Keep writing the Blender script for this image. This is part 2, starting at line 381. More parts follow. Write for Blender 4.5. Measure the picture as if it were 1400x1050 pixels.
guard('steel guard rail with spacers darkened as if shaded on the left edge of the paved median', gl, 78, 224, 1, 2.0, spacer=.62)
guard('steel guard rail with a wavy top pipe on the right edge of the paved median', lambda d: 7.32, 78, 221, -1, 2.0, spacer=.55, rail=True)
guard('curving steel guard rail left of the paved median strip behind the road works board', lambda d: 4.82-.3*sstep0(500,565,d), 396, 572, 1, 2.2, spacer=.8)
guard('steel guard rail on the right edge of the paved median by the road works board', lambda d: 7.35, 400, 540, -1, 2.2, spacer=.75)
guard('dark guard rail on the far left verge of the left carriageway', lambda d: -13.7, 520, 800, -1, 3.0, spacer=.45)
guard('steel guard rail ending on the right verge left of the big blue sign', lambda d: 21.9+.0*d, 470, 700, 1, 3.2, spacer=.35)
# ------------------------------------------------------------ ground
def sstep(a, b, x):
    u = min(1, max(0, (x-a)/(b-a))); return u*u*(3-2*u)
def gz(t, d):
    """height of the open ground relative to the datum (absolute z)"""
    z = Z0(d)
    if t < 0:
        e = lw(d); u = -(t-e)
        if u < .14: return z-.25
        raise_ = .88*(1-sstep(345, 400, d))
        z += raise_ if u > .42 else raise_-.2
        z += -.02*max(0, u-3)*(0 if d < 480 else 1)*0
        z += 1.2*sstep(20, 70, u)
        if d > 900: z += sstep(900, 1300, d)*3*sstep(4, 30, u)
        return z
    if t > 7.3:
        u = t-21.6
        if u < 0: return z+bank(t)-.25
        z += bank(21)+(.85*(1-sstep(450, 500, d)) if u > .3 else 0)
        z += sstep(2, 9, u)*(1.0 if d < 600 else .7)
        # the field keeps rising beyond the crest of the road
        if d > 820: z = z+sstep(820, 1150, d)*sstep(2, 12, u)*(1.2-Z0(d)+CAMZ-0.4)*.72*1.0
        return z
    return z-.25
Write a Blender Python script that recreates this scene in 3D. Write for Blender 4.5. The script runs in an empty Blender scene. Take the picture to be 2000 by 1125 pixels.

▸ Problem details
Go through the material and select each line with the string "picture" in it.

▸ Correct response
Keep writing the Blender script for this image. This is part 2, starting at line 381. More parts follow. Write for Blender 4.5. Measure the picture as if it were 1400x1050 pixels.
Write a Blender Python script that recreates this scene in 3D. Write for Blender 4.5. The script runs in an empty Blender scene. Take the picture to be 2000 by 1125 pixels.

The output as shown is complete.